While I was going to jump on the bandwagon and just ask for solid prices for starship items, seeing your comment just brought a thought to mind. Instead of trying to shoehorn the established ships into a set of rules and numbers, make your new system first. Sure, you may want the system to give results as close as possible to the existing ships, but that's not the goal. The goal is to make a working system. Once you have a working system, just go back and "errata" the old ships to fit the new system. Sure it may be a bit of work, but at least everything will fit and you have a solid base to do additional modifications on. I don't think anyone would have a problem if there were a couple of pages that list the new correct prices, weights, and volumes for the old ships.
That's a good call
![Okay :ok:](./images/smilies/bigok.gif)
Plus you can add a small blurb that previous ships were not built according to these rules. Sort of a disclaimer. Trying to make a set of rules around something that the authors took their best guess on is going to be near impossible. Just do your best and everyone will be happy.
Carl
In addition to Nekira’s discussion of profit margins and fidgewinkle’s talk about economies of scale and wholesale and retail, I’d also like to point out a couple of ways to allow for the willy-nilly-ness of the established ships.
There can be significant variation in the margin of a product depending on what components there are in it.
As a real world example, I am the lead buyer for an on-campus computer reseller. In addition to other brands, we sell Dell computers. There is no standard price for a Dell. And, the level of discount that I receive depends on what components are configured. An Optiplex GX620 Minitower with an Intel 3.4 GHz processor, with an 80GB hard drive bundled with a 1906 (19” flat panel display) receives a different discount overall than an Optiplex GX620 Small Form Factor computer with a 3.2 GHz processor bundled with a 1706 (17” flat panel), no matter what hard drive it comes with.
The minitower is going to bring the cost down due to economies of scale on the production level, but there’s a lot less margin on the 19” monitor, so that drives the price up. Our cost strikes balance of all the components. Then, it depends on if I buy 10 or 200. That also makes a big difference in the cost.

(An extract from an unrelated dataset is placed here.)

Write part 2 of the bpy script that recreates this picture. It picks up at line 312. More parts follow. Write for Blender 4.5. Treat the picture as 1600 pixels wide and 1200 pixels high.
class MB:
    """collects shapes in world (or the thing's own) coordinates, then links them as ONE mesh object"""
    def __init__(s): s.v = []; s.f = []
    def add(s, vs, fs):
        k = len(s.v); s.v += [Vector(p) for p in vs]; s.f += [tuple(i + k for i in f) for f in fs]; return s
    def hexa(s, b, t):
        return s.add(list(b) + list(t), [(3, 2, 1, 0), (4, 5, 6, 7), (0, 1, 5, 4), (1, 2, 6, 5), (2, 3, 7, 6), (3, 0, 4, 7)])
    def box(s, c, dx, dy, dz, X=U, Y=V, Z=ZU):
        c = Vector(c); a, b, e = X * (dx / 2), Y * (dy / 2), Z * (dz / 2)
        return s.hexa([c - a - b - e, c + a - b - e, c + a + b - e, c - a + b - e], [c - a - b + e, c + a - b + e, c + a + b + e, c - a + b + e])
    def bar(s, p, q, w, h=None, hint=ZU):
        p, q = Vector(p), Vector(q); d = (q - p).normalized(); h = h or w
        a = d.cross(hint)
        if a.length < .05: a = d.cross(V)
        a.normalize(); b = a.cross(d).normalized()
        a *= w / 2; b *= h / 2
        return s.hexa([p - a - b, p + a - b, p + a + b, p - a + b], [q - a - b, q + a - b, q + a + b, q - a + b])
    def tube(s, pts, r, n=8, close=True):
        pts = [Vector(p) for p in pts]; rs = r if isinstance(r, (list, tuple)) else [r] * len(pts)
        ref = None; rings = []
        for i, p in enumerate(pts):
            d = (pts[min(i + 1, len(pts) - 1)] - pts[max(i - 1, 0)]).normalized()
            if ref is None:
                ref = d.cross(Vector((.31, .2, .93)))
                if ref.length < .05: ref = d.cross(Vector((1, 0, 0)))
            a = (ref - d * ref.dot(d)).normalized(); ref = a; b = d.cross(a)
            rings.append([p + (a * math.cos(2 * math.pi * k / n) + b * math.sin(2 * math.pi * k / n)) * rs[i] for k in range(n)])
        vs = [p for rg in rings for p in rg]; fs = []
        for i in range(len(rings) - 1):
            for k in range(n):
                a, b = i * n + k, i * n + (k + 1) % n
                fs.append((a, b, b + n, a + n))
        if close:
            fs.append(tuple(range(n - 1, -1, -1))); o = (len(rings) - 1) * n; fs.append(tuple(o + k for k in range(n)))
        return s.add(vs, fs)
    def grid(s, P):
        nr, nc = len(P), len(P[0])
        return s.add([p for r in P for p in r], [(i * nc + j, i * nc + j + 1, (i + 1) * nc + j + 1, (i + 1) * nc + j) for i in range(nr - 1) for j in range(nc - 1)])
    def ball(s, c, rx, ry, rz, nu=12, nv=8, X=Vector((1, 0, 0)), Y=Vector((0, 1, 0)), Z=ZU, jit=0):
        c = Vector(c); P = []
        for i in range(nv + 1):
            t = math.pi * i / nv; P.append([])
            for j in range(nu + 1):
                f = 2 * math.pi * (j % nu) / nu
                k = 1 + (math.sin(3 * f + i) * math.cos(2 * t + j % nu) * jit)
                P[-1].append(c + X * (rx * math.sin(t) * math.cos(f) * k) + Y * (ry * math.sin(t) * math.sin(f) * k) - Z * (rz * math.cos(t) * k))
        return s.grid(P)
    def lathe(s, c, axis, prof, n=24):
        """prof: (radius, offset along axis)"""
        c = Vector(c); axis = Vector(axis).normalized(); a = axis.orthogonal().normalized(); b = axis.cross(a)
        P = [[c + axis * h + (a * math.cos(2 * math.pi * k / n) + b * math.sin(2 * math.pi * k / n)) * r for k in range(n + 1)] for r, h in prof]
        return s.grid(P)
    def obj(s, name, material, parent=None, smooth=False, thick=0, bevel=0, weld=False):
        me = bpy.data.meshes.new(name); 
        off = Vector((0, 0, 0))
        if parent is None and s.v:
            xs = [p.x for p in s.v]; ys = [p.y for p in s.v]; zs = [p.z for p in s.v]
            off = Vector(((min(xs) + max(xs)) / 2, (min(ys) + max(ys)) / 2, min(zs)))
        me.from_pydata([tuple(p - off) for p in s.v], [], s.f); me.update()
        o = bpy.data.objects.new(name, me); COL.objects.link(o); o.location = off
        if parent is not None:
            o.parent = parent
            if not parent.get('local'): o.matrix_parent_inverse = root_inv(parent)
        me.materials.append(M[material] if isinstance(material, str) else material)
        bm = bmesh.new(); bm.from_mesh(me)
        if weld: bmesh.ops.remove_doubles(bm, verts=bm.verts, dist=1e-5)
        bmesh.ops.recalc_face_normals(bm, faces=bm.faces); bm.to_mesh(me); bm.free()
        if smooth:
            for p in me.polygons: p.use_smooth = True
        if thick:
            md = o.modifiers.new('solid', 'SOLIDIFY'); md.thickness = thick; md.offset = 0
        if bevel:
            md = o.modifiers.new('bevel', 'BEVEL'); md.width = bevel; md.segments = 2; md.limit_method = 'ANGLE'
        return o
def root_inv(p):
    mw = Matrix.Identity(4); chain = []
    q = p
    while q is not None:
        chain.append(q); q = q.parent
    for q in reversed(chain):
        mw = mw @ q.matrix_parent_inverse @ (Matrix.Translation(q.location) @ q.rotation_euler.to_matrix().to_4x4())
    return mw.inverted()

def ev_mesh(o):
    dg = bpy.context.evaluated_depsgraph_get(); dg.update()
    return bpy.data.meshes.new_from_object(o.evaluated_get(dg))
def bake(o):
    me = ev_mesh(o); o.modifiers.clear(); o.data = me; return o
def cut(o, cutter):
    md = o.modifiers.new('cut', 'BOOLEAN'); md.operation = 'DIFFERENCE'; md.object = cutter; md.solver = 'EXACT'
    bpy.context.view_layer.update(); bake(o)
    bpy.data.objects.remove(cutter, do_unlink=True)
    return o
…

In other times, vendors also lowball a price on a product to basically buy the business. A few years ago, Adobe put the Academic price on Acrobat 7 Standard (or 8, I forget which) at a supremely low $59.00. Their goal was to have every one in Academia with a legal copy of the full version of Acrobat on their desktop. They figured they make it up on the sale of other products.
Apply the same principle to the existing ships in canon as a rationalization. So the ftl drives would normally have cost 30 million credits, except they had a deal on that line, so that if you had three phase canons installed, you got a 20% discount on the drive and received a rebate or credit on the back end for the navigation system.
I had a vendor present me today with a products line and if I ordered 3 skus of their product, I would get a 10% discount. If I ordered 4 skus, I got a 20% discount. Basically, by buying more, I paid less. Software licensing is like that sometimes too. Sometimes, it costs fewer dollars to buy 25 copies of software for a lab, than it does to buy the 22 that they need, because there is a unit price break at 25 copies.
Another way to rationalize the existing systems: Clearance! To use another computer analogy (hey, it’s what I know!), Once upon a time Apple sold iMacs in a variety of colors. There was Bondi Blue, then they branched out with a few other fruit colors. The third iteration of colors included two colors called “Blue Dalmation” and “Flower Power”
We figured Steve Jobs was reliving the 70s again. After a few months, you could get machines in these colors for substantively less than the other colors, even though the specs on the systems were exactly the same.
Short story long, maybe some of the canonical ships had some intrinsic minor flaw that drove the cost down. Someone made a bad call and thought that a pink Battleship 4000 Starblaster would inspire fear in the Kreeghor. Or the Hidemesecret Blockade Runner had sucky cupholders. I don’t know, it’s a rationalization, it doesn’t have to totally make sense. Then, follow devillin’s advice and make a working system that is consistent. Errata the rest. Or not, I’d just use the new rules and ignore all of the old stuff…Except for the advantage of my NPCs.